The topic of liberty is not one easily understood. It took a complex, winding path to being the basis for a society. Along the way, the were many tangible examples of how throwing off authoritarian pressures allowed for personal and cultural growth, enabling many to pursue happiness. We have not yet arrived at true liberty, but we are close enough to have thrown off the vast majority of false on-high precepts placed upon us.

Alas, and akin to the title of this blog, the blade was not tempered correctly and has warped. Liberty is ordered chaos. The belief that every individual has a duty to himself and to his community; to pursue what is best while not bringing harm to the world around him. The chaos comes from allowing individuals to act in an individualistic way, finding their own path, and dictating their own priorities. The order demanded from liberty is that a disciplined approach to pursue life in an individualistic way does not prevent others from doing the same. This small societal law ensures we can each seek to better ourselves and our place without depriving others of the same opportunity; liberty does not, however, dictate that we must all take the same path.
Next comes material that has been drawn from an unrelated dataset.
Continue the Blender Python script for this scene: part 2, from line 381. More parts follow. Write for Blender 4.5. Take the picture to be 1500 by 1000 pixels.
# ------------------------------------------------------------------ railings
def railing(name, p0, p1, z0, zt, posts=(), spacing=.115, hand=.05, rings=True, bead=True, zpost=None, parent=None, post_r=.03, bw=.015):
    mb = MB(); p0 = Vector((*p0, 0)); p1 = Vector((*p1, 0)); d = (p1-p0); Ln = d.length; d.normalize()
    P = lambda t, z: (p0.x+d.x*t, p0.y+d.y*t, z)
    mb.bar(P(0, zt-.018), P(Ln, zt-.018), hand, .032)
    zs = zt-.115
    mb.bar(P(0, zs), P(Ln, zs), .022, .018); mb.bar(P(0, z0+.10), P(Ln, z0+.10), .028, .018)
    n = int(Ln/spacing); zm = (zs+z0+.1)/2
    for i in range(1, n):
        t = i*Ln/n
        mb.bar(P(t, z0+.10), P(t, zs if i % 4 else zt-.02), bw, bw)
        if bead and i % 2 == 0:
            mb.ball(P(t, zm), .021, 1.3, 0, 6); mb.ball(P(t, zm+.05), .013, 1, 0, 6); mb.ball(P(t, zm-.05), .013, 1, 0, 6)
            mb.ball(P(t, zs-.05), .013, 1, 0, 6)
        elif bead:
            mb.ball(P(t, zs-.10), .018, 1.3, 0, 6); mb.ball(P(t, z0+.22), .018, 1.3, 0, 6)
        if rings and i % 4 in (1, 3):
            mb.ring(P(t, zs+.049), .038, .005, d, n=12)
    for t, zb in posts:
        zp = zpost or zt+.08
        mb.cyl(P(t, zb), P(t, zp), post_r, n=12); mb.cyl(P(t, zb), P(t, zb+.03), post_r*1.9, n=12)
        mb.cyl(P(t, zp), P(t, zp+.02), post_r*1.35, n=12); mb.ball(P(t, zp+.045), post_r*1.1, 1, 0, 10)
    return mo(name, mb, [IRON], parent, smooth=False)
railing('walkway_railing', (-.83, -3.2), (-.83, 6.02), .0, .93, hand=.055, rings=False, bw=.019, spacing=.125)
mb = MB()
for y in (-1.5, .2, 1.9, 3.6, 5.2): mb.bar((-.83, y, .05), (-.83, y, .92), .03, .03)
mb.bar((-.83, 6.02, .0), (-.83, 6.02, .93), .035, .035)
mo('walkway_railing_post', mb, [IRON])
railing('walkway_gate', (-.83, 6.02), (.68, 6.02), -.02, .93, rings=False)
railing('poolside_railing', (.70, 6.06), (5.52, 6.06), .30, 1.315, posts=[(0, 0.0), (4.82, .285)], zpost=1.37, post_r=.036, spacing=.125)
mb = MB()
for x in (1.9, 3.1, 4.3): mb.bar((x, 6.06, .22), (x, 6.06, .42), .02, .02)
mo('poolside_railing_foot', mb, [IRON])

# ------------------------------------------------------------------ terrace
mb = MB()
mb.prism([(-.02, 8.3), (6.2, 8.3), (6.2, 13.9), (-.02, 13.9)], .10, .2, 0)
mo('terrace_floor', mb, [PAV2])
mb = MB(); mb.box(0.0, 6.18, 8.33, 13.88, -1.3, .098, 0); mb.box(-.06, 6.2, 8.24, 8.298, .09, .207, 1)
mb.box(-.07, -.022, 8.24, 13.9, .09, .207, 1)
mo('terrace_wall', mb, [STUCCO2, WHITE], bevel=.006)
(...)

Surely reading this makes it clear that my description of liberty here are not very well represented in our culture at large. I did start off the previous paragraph with a note of how we seem to have wandered away from the principles of liberty. The individualistic drive is innate in all of us, but to survive as a culture or a community, it must be mindful, disciplined, and aware. Conversely, taking the individualistic drive and divorcing it from sensibility, and one is left with anarchy. Unchecked hyper-individualism is unconcerned about consequences to others by way of one's own actions.

In short, liberty is ordered chaos. Anarchy is chaos ordered. There is a call within anarchy to not just be focused wholly on the self, but to do so in a manner that is callous towards the outcomes for others. Ironic in that anarchy is supposed to operate without order, but the philosophy of anarchy orders its adherents act in a manner that is devoid of order.

Marrying these lukewarm coffee thoughts with what has been a personal motto of mine (we are two steps out of the jungle, not from utopia), I have come to the conclusion that liberty--as it should--has allowed for a perversion of itself to operate. It is not just that we have the freedom granted to us by liberty, but that there are some of us who have thrown liberty to the side in the name of individualistic principles. The loss of structure, either through out-dated punitive measures brought about by authoritarian rule or by the well disciplined mind, has created pockets of moral failings and cultural anarchy on one end and the return of authoritarian lust on the other.

Liberty now lives in the gray area of having failed us but not. Moral education and awareness fosters liberty; promising freedom without morality ensures chaos. In the name of liberty, it should be a greater focus of society at large to educate young people in morality and the meaning of liberty (I may appear to be enacting my own law on myself, but hold off on that for a moment). There is no dogmatism here, however, unless we view liberty, perhaps the highest of human philosophical achievements, as being a dogmatically held belief. By teaching the virtues of self-discipline and the spectrum of human morality, we can hope to develop a world where we have tougher minds and softer hearts.

There is much more to be said about this, and I am sure I will continue to write on the matters of liberty, freedom of speech, and of the failures of understanding those principles by society (and the damage that it causes). For now, though, I am out of coffee.